Il sindaco esclude un legame con il caso Baita.

«Posso capire – ha ripreso – che dall’esterno la vicenda possa avere avuto un suo peso psicologico. In realtà, la scelta è il frutto di valutazioni interne serene. Solo interne».

Lorenzo Mayer

 

EX OSPEDALE Maurizio Baratello (Pd) annuncia: «Sarà convocato presto»

Est Capital, Consiglio al Lido

Il retroscena: «Accordo con il Comune saltato in seguito agli arresti»

«Entro un mese verrà convocato un consiglio comunale al Lido per fare il punto a 360 gradi sulle problematiche dell’isola. L’accordo sulla compravendita dell’ex ospedale al mare è stato stoppato dalle vicende, ben note, di questi giorni sulla Mantovani. Un’intesa avrebbe potuto dare adito a sospetti».

A parlare è il consigliere comunale del Pd, Maurizio Baratello, che offre una visione inedita della riunione tra sindaco e maggioranza di lunedì scorso. Baratello plaude alla decisione della giunta di attendere la sentenza del giudice.

«Un’intesa si era anche trovata – riprende Baratello – era giusta la volontà di cercare una transazione, ma poi, gli ultimi fatti, e sappiamo tutti di cosa stiamo parlando, ci hanno imposto un cambio di rotta. Non si poteva scendere a patti in una situazione del genere, così ci siamo svincolati. Siamo ad un punto di svolta, e il momento del Lido va analizzato complessivamente. Sono del parere che la gente debba essere ascoltata».

Per Baratello, il coordinamento ha proposte interessanti da valutare.

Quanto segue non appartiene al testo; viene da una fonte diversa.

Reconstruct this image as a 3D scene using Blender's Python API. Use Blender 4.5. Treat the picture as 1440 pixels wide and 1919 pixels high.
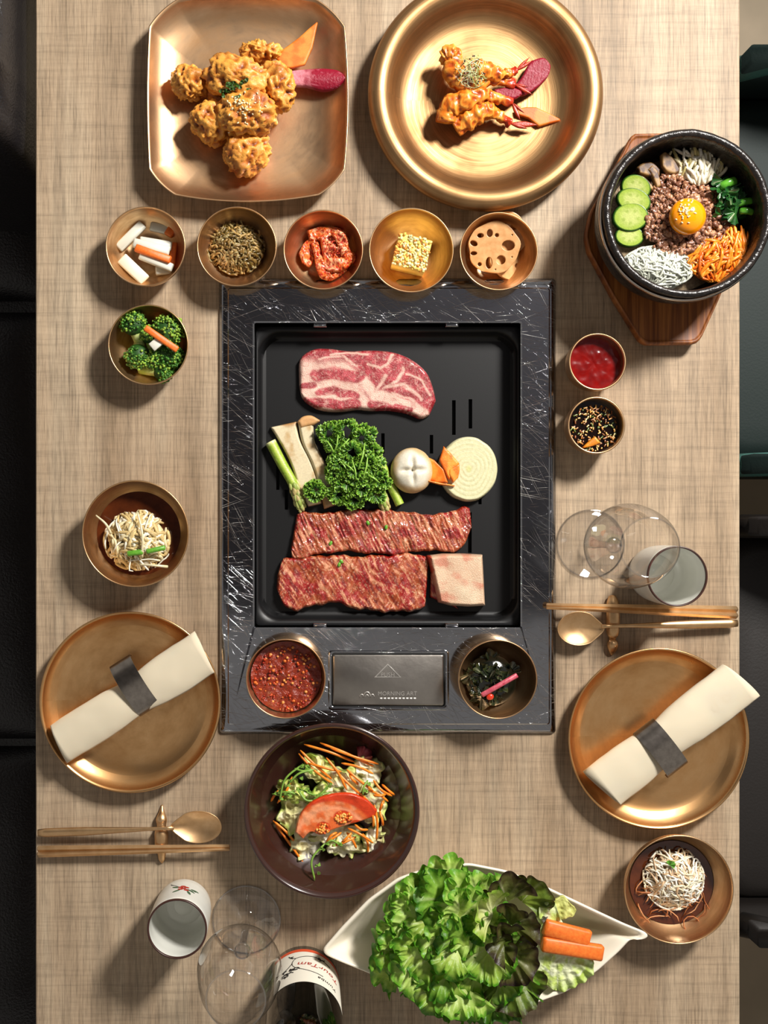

«Oggi il Lido è una zona depressa della città – aggiunge – con diverse aziende in crisi economica. Va rilanciata e anche per questo il Consiglio comunale deve far sentire la sua presenza».

Parole che mettono una luce nuova sulla riunione di maggioranza.

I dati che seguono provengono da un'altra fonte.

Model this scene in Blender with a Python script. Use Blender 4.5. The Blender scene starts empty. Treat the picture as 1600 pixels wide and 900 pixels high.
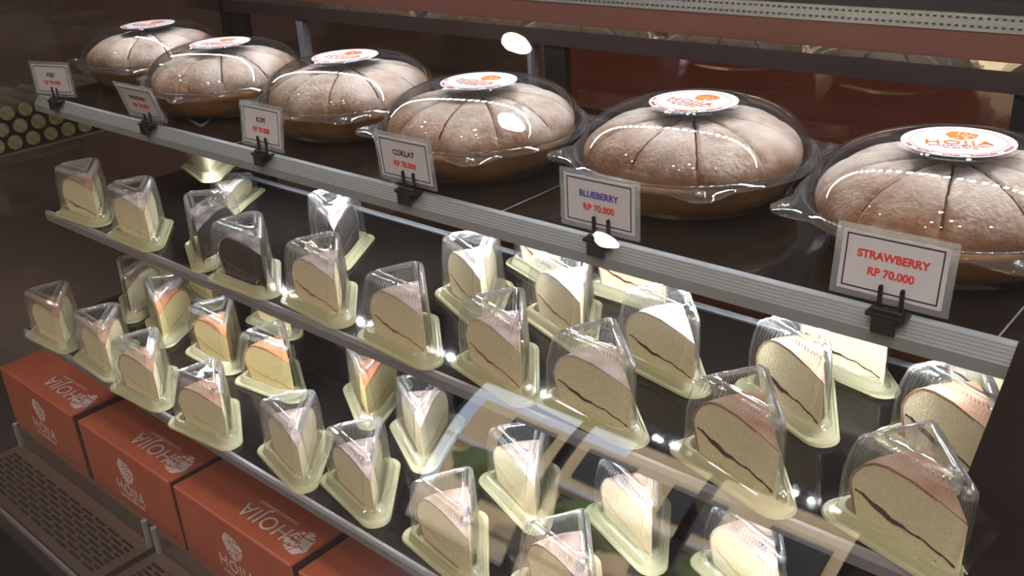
import bpy, bmesh, math, random
from mathutils import Vector, Matrix
random.seed(7)
PI = math.pi
sc = bpy.context.scene
COL = sc.collection

# ------------------------------------------------------------------ camera, world, light, exposure
CAMROT = [[0.7489326080641725, 0.6600936318303572, -0.05810633179787493],
          [0.23705364140524188, -0.348774813428389, -0.9067313276899794],
          [-0.6187936002210357, 0.6653063405189625, -0.41768643774184333]]
cd = bpy.data.cameras.new('camera'); cam = bpy.data.objects.new('camera', cd); COL.objects.link(cam)
cd.sensor_width = 36; cd.lens = 1509.9 / 1600 * 36; cd.clip_start = .01; cd.clip_end = 60
r0, r1, r2 = [Vector(v).normalized() for v in CAMROT]
M4 = Matrix(((r0[0], -r1[0], -r2[0], 0), (r0[1], -r1[1], -r2[1], -.7164564), (r0[2], -r1[2], -r2[2], .3632782), (0, 0, 0, 1)))
cam.matrix_world = M4
sc.camera = cam
sc.view_settings.view_transform = 'Standard'; sc.view_settings.look = 'None'
sc.view_settings.gamma = 1; sc.view_settings.use_curve_mapping = False
sc.view_settings.exposure = 0.0
sc.cycles.transparent_max_bounces = 32; sc.cycles.max_bounces = 8
sc.cycles.caustics_reflective = False; sc.cycles.caustics_refractive = False
sc.cycles.sample_clamp_indirect = 4
w = bpy.data.worlds.new('daylight sky'); sc.world = w; w.use_nodes = True
bg = w.node_tree.nodes['Background']; bg.inputs[0].default_value = (.75, .85, 1, 1); bg.inputs[1].default_value = 4
sun = bpy.data.lights.new('sun', 'SUN'); sun.energy = 7; sun.angle = .01; sun.color = (1, .93, .8)
so = bpy.data.objects.new('sun', sun); COL.objects.link(so)
so.rotation_euler = Vector((-.25, -1, -.75)).to_track_quat('-Z', 'Y').to_euler()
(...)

«La decisione di non firmare con Est Capital – conclude Baratello – è stata presa, in piena condivisione tra sindaco e maggioranza, la sera prima della giunta». Intanto non si è ancora spenta la eco della decisione in municipalità. Il capogruppo della Lega Nord in municipalità, Nicola Gervasutti, ha preso le distanze dalle osservazioni di Andrea Bodi, vicepresidente del Pdl. «Parole lontane dal nostro pensiero»

– ha aggiunto il presidente Giorgio Vianello. Gianluca Sabbadini del Pdl, invece, ci è associato a Bodi.

«Una vittoria di Pirro – ha detto – e dei comitati del no».